Labour campaign chief admits party could change Brexit stance if public opinion shifts
Andrew Gwynne reportedly said Labour would be 'flexible' over the issue if the polls change.
Labour may change their pro-Brexit stance if the UK public change their mind about splitting from the EU, the party's general election campaign chief has reportedly admitted. Andrew Gwynne, the shadow cabinet minister, said Labour's support for Brexit could be "flexible" as he addressed an event organised by PR firm Four Public Affairs, according to The Mirror.
"We recognise that the country voted to leave. Whether public opinion shifts in the course of the next couple of years will be interesting to see." Gwynne told attendees. "And I think once the reality of what Brexit is going to look like becomes more apparent, it may well be that the political situation changes sufficiently that the Labour Party's nuanced position might also have more flexibility."
The comments come amid a row within Labour over whether the party should back splitting from the EU's customs union or not.
Shadow International Trade Secretary Barry Gardiner said such a position would be a "disaster" because the UK would split from the EU and have to allow Brussels to broker its free trade agreements with non-EU nations.
But he was later slapped down by a spokesperson for Jeremy Corbyn, who said the issue was open.
Chuka Umunna, a supporter of the Open Britain campaign and member of the All-Party Parliamentary Group (APPG) on EU relations, has urged Labour to distinguish itself from the Conservatives. "Taking [the] single market and customs union membership off the table in the Brexit talks is the Tory position, it should not be Labour's," he said.
Ipsos MORI's latest poll, of more than 1,000 people in July, found that 49% (+5) of voters thought the UK government should prioritise having access to the single-market, whilst 41% (-1) of respondents said Theresa May and her ministers should concentrate on controlling immigration.

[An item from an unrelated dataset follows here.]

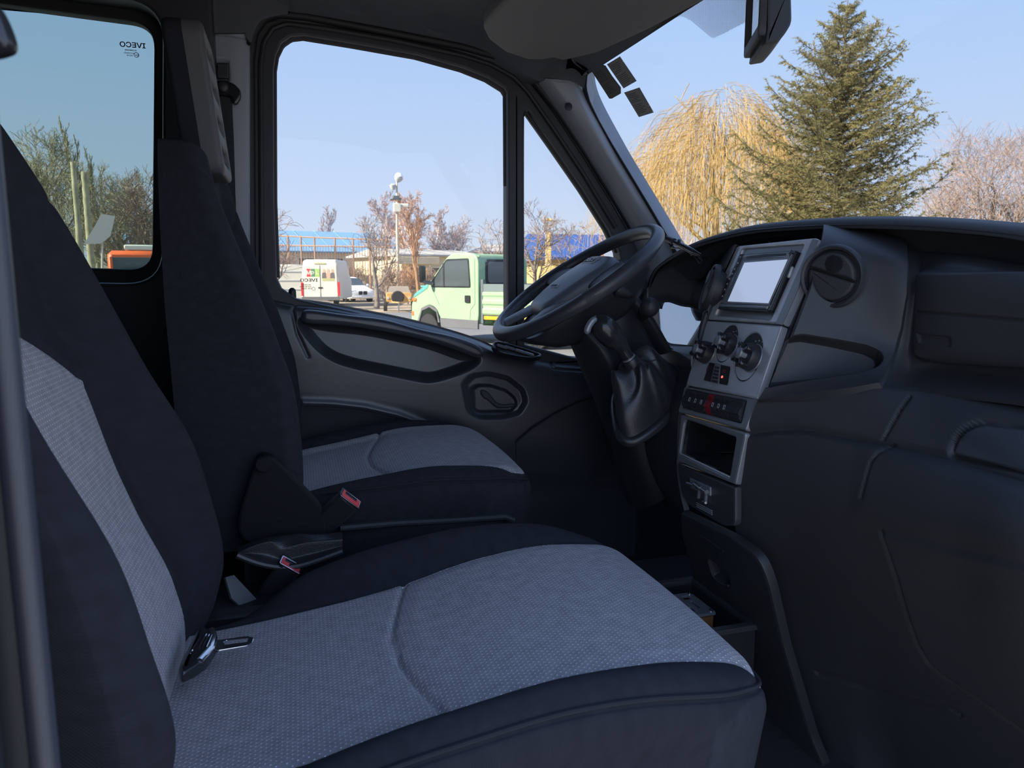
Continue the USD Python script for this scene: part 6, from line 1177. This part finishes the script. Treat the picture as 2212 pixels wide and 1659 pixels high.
tree('birch_tree', 'thin birch between the broad birch and the pale crooked birch', 945, 62, 448, 27, bark='bark_birch', twig='twig_mauve', levels=4, kids=(16, 10, 8), spread=.42, ratio=.42, droop=.2, trunk_r=.15, tip=.013)
tree('bare_tree', 'bare tree partly hidden by the dark window post', 1085, 44, 458, 18, levels=4, kids=(9, 7, 6), spread=.6, ratio=.62, trunk_r=.13, tip=.011)
tree('bare_tree', 'bare tree with tangled grey branches just right of the window post', 1158, 30, 432, 19, levels=4, kids=(10, 8, 6), spread=.6, ratio=.62, trunk_r=.14, tip=.008)
tree('bare_tree', 'thin bare sapling in front of the royal blue roof', 1232, 36, 482, 20, levels=4, kids=(9, 6, 5), spread=.5, ratio=.5, trunk_r=.08, tip=.008)
tree('bare_tree', 'gnarled bare tree over the right end of the royal blue roof', 1282, 38, 472, 21, levels=4, kids=(8, 7, 6), spread=.62, ratio=.6, trunk_r=.12, tip=.009)
for k, (px, d, top, sd, lb) in enumerate(((1318, 30, 522, 30, 'reddish bare shrub seen through the steering wheel'), (775, 52, 560, 31, 'brown bare shrub behind the white car'), (835, 40, 560, 32, 'brown bare shrub at the foot of the lamp post'), (880, 42, 566, 33, 'brown bare shrub behind the yellow trailer'), (930, 44, 572, 34, 'bare shrub in front of the cream workshop windows'), (620, 47, 548, 35, 'bare shrub against the pipe fence, left of the delivery van'), (1395, 27, 470, 36, 'pale reddish bare shrub low in the windshield corner'), (1455, 28, 500, 37, 'straw coloured bare shrub under the weeping willow'))):
    tree('bare_shrub', lb, px, d, top, sd, cat='shrub', bark='bark_rust' if k in (0, 6) else 'bark_grey', twig=('twig_red', 'twig_brown', 'twig_brown', 'twig_rust', 'twig_brown', 'twig_brown', 'twig_rust', 'twig_straw')[k], levels=4, kids=(14, 7, 5), spread=.75, ratio=.85, clear=.02, up=.5, trunk_r=.05, tip=.008)
# thicket in the rear side window
for k, (px, d, top, sd, lb, b_, tw) in enumerate(((110, 36, 268, 40, 'bare tree at the left of the rear side window', 'bark_grey', 'twig_olive'), (178, 40, 268, 41, 'tall poplar with upright twigs in the rear side window', 'bark_olive', 'twig_olive'), (212, 44, 330, 42, 'second poplar with upright twigs, behind the white board', 'bark_olive', 'twig_olive'), (262, 42, 372, 43, 'bushy bare tree above the orange truck in the rear side window', 'bark_grey', 'twig_olive'), (318, 38, 368, 44, 'dark bare tree at the right of the rear side window', 'bark_grey', 'twig_brown'), (140, 46, 325, 45, 'dense round bare tree beside the nearest backrest edge', 'bark_grey', 'twig_olive'), (236, 50, 345, 46, 'hazy bare tree far behind the pale topped trunks', 'bark_grey', 'twig_olive'), (290, 52, 395, 47, 'hazy bare tree behind the bushy tree over the orange truck', 'bark_grey', 'twig_brown'))):
    up_ = .95 if k in (1, 2) else .3
    tree('bare_tree', lb, px, d, top, sd, bark=b_, twig=tw, levels=4, kids=(22, 11, 8) if k in (1, 2) else (15, 10, 9), spread=.30 if k in (1, 2) else .55, ratio=.34 if k in (1, 2) else .55, up=up_, trunk_r=.20, tip=.012)
for k, (px, top, d, r) in enumerate(((178, 362, 33, .12), (200, 382, 34, .14))):
    t = thing('tree_stump', ('pale topped tree trunk standing in the rear side window', 'rougher topped tree trunk right of the pale one')[k], 'tree trunk', tuple(gp(px, d))); z_ = zat(top, d); rg_ = np.random.default_rng(50 + k)
    ns = 24; obj('trunk', tube([(rg_.normal(0, .006), rg_.normal(0, .006), z_ * i / ns) for i in range(ns + 1)], [r * (1.25 - .4 * i / ns) * (1 + rg_.normal(0, .03)) for i in range(ns + 1)], 10), 'bark_pale', t); obj('branch_stub', tube([(0, 0, z_ * .97), (.12, -.05, z_ * 1.0)], [r * .6, r * .5], 7), 'bark_pale', t)
# bare tree right in the windshield
tree('bare_tree', 'spreading bare tree with rosy twigs right of the spruce', 2125, 32, 262, 60, bark='bark_grey', twig='twig_rosy', levels=5, kids=(12, 7, 6, 4), spread=.62, ratio=.72, up=.30, clear=.15, trunk_r=.2, tip=.006)
tree('bare_tree', 'lower bare tree between the spruce and the rosy tree', 2015, 38, 385, 61, bark='bark_grey', twig='twig_rosy', levels=4, kids=(13, 9, 7), spread=.62, ratio=.7, up=.5, trunk_r=.12, tip=.007)
tree('bare_tree', 'bare tree leaning in at the right edge of the windshield', 2235, 30, 300, 62, bark='bark_grey', twig='twig_rosy', levels=4, kids=(13, 9, 8), spread=.6, ratio=.72, up=.4, trunk_r=.16, tip=.006)
# weeping willow
rng = np.random.default_rng(70); dw = 36.; hw_ = zat(196, dw)
wl = thing('weeping_willow', 'golden yellow weeping willow left of the spruce', 'tree', tuple(gp(1545, dw)))
sg = grow(rng, hw_ * .74, levels=3, kids=(13, 9), spread=.72, ratio=.50, up=.42, clear=.22, trunk_r=.30, wander=.12, tip=.02)
S_ = lambda l, sides: prisms(*[np.array([s[i] for s in l]) for i in range(4)], sides=sides)
obj('trunk', S_(sg[0], 9), 'bark_willow', wl, smooth=60); obj('branch', S_(sg[1], 6), 'bark_willow', wl, smooth=False, kind='stuff'); obj('bough', S_(sg[2], 4), 'willow_twig', wl, smooth=False, kind='stuff')
ST = [[], [], [], []]
for _ in range(2700):
    rho = 4.4 * math.sqrt(rng.random()); a_ = rng.random() * 2 * math.pi; zt_ = hw_ * (1 - .46 * (rho / 4.4) ** 2) * (.70 + .30 * rng.random() ** .5); p = np.array([rho * math.cos(a_), rho * math.sin(a_), zt_ - .25]); cl = 1 + .12 * math.sin(3 * a_) + .10 * math.sin(7 * a_ + 1); p[:2] *= cl
    L = (.25 + .55 * rng.random()) * max(p[2] - .4, .6); d = np.r_[p[:2] / max(rho, .3) * .45 + rng.normal(0, .2, 2), .55]; n = 10; rad_ = .0092
    for i in range(n):
        d = d * .62 + np.r_[rng.normal(0, .05, 2), -.40]; d /= np.linalg.norm(d); p1 = p + d * L / n; r1 = rad_ * (1 - i / n * .5)
        ST[0].append(p); ST[1].append(p1); ST[2].append(r1); ST[3].append(r1 * .9); p = p1
obj('hanging_twigs', prisms(*ST, sides=3), 'willow_twig', wl, smooth=False, kind='stuff')
# spruce
rng = np.random.default_rng(80); dsx = 25.; hs = zat(46, dsx)
sprc = thing('spruce', 'tall dark green spruce rising over the dashboard', 'tree', tuple(gp(1795, dsx)))
obj('trunk', tube([(0, 0, z) for z in np.linspace(0, hs, 16)], np.linspace(.22, .012, 16), 9), 'bark_spruce', sprc)
B = [[], [], [], []]; N0, N1, NR = [], [], []
nw = 50
for i in range(nw):
    s = (i + .3) / nw; z = .8 + (hs - .95) * s; lmax = 5.3 * (1 - s) ** .68 + .06
    for j in range(7 if s < .8 else 4):
        a = j * 2 * math.pi / 7 + rng.random() * .8 + i * 2.4; L = lmax * (.42 + .62 * rng.random() ** 1.2); rise = .02 + .42 * s + .16 * rng.random(); p = np.array([0, 0, z + rng.normal(0, .06)]); n = 9; d = np.array([math.cos(a), math.sin(a), rise])
        pts = [p]
        for k in range(n):
            d = d + np.array([0, 0, -.06 + .34 * (k / n) ** 1.4]) + rng.normal(0, .03, 3); d /= np.linalg.norm(d); p = p + d * L / n; pts.append(p)
        for k in range(n):
            B[0].append(pts[k]); B[1].append(pts[k + 1]); B[2].append(.028 * (1 - k / n) * (1 - .6 * s) + .008); B[3].append(.028 * (1 - (k + 1) / n) * (1 - .6 * s) + .006)
            N0.append(pts[k]); N1.append(pts[k + 1]); NR.append(.09)
            f_ = k / n
            if f_ < .18: continue
            for side in (-1, 1, -1, 1, -1):                               # side twigs, hanging a little
                e = np.cross(d, [0, 0, 1.]); e /= np.linalg.norm(e); l2 = min(.75, .17 * L + .07) * (1.2 - f_ * .5) * (.6 + .7 * rng.random()); t0 = pts[k] + (pts[k + 1] - pts[k]) * rng.random()
                dd = e * side * (.75 + .2 * rng.random()) + d * .65 + np.array([0, 0, -.34 + rng.normal(0, .28)]); dd /= np.linalg.norm(dd); m_ = t0 + dd * l2 * .55; e_ = m_ + (dd + [0, 0, -.22]) * l2 * .45
                N0 += [t0, m_]; N1 += [m_, e_]; NR += [.085, .075]
obj('branch', prisms(*B, sides=4), 'bark_spruce', sprc, smooth=False, kind='stuff')
N0, N1, NR = np.array(N0), np.array(N1), np.array(NR); t = N1 - N0; ln = np.linalg.norm(t, axis=1); reps = np.maximum(2, (ln / .020).astype(int)); idx = np.repeat(np.arange(len(N0)), reps)
s = rng.random(len(idx)); p = N0[idx] + t[idx] * s[:, None]; tn = t[idx] / np.maximum(ln[idx], 1e-6)[:, None]
r = rng.normal(0, 1, (len(idx), 3)); r -= tn * (r * tn).sum(1, keepdims=True); r /= np.linalg.norm(r, axis=1, keepdims=True); nd = r * .78 + tn * .62
side = np.cross(nd, tn); side /= np.maximum(np.linalg.norm(side, axis=1, keepdims=True), 1e-6); Ln = (NR[idx] * (.8 + .5 * rng.random(len(idx))))[:, None]; wd = .011
V = np.stack([p - side * wd, p + side * wd, p + nd * Ln], 1).reshape(-1, 3); obj('needles', (V, np.arange(len(V)).reshape(-1, 3)), 'needles', sprc, smooth=False, kind='stuff')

The latest round of the talks between Brexit Secretary David Davis and the EU's chief negotiator Michel Barnier failed to final a resolution on the future of the more than three million EU nationals in the UK and the more than one million Britons on the continent. Brussels wants the European Court of Justice's jurisdiction to continue in the UK after Brexit, something which the UK government opposes.